═════ Records provided

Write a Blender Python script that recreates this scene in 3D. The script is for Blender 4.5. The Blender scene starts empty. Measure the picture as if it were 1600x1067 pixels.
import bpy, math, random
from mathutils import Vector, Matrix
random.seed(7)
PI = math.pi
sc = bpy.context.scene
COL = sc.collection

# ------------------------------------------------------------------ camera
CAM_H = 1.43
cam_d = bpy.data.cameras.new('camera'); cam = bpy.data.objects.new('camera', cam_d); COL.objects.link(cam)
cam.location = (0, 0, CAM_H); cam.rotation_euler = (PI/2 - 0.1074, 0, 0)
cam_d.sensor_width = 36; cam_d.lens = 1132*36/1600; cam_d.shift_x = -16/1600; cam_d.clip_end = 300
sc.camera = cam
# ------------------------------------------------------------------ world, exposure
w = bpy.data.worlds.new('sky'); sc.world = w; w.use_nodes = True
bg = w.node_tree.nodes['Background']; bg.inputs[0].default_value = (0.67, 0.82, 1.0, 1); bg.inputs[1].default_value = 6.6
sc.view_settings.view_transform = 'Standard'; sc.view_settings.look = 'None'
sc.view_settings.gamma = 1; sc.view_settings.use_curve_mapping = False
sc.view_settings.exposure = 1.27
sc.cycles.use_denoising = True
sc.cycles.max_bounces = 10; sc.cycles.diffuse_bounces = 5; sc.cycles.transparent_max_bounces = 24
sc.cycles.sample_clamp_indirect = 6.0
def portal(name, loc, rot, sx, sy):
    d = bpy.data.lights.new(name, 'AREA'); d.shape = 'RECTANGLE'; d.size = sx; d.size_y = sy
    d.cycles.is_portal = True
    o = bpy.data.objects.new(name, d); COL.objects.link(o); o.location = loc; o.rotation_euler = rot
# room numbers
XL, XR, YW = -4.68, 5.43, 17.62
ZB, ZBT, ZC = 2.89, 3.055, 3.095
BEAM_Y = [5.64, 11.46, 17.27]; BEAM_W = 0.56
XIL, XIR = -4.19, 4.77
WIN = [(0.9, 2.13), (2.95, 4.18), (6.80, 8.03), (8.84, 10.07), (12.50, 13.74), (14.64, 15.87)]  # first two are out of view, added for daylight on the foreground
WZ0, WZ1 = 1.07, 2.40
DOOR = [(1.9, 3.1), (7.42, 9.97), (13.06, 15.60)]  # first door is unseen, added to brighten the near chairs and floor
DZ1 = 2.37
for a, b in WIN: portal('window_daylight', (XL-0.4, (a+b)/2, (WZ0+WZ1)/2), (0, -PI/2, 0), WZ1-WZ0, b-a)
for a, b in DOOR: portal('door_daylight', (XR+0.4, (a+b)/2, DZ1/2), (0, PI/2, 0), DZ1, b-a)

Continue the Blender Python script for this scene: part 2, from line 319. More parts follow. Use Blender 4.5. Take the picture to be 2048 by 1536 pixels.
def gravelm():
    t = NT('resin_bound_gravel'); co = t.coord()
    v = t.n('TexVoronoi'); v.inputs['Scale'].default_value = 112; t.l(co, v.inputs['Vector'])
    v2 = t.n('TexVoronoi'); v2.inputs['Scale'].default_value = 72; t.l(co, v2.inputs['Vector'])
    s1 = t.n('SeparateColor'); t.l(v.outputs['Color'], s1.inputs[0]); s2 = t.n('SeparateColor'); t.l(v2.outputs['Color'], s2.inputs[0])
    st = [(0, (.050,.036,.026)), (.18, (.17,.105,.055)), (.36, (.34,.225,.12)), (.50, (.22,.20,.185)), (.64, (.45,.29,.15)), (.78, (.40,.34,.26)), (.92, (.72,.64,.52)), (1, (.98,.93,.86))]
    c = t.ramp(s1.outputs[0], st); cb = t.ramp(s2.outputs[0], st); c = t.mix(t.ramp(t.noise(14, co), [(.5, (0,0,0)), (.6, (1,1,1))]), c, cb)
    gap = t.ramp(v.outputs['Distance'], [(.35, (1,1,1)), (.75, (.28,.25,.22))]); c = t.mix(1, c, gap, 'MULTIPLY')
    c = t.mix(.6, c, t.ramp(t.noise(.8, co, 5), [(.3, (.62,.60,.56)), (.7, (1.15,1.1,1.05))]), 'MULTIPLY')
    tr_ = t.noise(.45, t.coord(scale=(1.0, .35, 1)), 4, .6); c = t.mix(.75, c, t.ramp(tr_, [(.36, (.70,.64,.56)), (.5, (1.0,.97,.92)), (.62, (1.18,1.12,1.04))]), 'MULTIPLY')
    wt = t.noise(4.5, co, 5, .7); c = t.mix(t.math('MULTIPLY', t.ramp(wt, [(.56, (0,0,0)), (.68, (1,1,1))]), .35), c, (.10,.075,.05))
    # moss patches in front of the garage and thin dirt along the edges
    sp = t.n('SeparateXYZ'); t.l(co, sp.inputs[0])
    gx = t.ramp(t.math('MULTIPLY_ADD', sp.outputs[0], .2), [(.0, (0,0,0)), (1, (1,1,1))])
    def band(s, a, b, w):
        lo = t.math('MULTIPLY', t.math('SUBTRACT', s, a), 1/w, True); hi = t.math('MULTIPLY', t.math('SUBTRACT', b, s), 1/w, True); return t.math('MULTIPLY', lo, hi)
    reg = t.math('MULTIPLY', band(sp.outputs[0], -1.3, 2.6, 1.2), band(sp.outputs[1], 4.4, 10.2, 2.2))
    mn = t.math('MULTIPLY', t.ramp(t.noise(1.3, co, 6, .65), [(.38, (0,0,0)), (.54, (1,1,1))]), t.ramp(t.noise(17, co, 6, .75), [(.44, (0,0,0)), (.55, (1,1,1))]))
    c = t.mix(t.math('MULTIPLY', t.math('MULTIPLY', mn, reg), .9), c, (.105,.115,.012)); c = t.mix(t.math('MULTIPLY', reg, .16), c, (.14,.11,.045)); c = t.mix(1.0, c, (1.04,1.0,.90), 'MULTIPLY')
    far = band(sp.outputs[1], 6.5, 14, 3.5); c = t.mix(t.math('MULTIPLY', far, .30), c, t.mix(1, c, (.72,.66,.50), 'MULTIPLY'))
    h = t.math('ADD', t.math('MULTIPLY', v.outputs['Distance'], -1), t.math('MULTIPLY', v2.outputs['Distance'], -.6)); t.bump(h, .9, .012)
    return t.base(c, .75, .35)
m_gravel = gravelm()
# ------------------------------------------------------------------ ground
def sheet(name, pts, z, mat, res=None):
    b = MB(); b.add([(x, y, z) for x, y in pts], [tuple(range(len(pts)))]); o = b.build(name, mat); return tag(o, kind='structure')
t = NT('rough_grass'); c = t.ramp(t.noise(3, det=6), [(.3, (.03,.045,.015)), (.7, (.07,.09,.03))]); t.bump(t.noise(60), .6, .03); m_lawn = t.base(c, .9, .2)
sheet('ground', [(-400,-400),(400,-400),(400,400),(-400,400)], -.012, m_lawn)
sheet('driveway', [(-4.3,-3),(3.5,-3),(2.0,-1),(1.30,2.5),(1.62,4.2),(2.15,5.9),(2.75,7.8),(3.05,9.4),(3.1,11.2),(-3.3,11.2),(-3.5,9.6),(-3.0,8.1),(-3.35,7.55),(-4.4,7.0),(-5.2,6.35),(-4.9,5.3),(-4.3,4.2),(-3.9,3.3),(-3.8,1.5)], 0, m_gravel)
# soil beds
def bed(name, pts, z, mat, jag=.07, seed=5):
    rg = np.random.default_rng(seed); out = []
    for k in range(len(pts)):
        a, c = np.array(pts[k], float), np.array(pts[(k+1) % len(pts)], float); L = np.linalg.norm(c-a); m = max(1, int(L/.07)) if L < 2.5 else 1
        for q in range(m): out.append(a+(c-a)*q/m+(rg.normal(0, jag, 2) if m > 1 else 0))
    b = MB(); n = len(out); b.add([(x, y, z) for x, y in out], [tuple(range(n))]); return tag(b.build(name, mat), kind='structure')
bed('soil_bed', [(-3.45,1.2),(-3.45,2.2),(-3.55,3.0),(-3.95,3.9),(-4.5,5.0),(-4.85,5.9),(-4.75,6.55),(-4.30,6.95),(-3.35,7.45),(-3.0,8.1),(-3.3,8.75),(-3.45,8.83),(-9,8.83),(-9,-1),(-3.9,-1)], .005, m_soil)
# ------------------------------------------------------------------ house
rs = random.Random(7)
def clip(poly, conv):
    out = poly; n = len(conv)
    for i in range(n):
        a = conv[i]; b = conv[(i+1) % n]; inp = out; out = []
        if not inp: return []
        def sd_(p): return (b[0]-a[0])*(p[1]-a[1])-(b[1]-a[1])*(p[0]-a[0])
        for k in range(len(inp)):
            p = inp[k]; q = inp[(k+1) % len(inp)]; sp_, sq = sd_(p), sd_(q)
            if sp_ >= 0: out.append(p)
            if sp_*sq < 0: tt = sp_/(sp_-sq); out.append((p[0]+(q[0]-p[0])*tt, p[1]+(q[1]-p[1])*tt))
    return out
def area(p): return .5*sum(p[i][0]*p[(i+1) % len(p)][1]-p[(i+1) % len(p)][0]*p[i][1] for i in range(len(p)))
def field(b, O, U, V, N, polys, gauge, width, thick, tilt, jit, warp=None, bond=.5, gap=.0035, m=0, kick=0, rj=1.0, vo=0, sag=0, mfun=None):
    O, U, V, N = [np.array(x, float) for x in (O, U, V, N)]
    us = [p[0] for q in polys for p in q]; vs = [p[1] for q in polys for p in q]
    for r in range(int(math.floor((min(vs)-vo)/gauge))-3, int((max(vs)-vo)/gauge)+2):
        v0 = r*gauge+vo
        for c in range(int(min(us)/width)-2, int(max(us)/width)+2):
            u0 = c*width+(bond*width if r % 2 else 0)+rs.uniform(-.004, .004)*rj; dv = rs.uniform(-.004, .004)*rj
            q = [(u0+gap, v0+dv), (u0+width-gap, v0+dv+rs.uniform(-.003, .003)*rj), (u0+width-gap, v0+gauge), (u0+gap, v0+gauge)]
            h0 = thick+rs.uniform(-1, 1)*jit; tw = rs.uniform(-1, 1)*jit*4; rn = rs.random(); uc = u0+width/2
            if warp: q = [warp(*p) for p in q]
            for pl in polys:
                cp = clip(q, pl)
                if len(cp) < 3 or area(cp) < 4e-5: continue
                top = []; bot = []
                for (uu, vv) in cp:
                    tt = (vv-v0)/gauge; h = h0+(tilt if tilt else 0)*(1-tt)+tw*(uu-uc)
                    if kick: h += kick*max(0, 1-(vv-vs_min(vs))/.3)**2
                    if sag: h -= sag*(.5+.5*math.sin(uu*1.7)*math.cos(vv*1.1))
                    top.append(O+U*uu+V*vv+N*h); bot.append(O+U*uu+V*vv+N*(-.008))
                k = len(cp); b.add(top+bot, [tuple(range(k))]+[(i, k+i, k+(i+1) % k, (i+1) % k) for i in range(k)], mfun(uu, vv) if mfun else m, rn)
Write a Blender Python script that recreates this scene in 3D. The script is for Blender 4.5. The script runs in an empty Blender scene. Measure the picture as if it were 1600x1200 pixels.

══════════

#### Description of the task:
Extract the lines of the preceding material that run from the line with "far = band(sp.outputs[1], 6.5, 14, 3.5);" through the line with "[(-400,-400),(400,-400),(400,400),(-400,400)], -.012, m_lawn)", inclusive, reproducing them exactly and adding nothing.

#### Final result:
    far = band(sp.outputs[1], 6.5, 14, 3.5); c = t.mix(t.math('MULTIPLY', far, .30), c, t.mix(1, c, (.72,.66,.50), 'MULTIPLY'))
    h = t.math('ADD', t.math('MULTIPLY', v.outputs['Distance'], -1), t.math('MULTIPLY', v2.outputs['Distance'], -.6)); t.bump(h, .9, .012)
    return t.base(c, .75, .35)
m_gravel = gravelm()
# ------------------------------------------------------------------ ground
def sheet(name, pts, z, mat, res=None):
    b = MB(); b.add([(x, y, z) for x, y in pts], [tuple(range(len(pts)))]); o = b.build(name, mat); return tag(o, kind='structure')
t = NT('rough_grass'); c = t.ramp(t.noise(3, det=6), [(.3, (.03,.045,.015)), (.7, (.07,.09,.03))]); t.bump(t.noise(60), .6, .03); m_lawn = t.base(c, .9, .2)
sheet('ground', [(-400,-400),(400,-400),(400,400),(-400,400)], -.012, m_lawn)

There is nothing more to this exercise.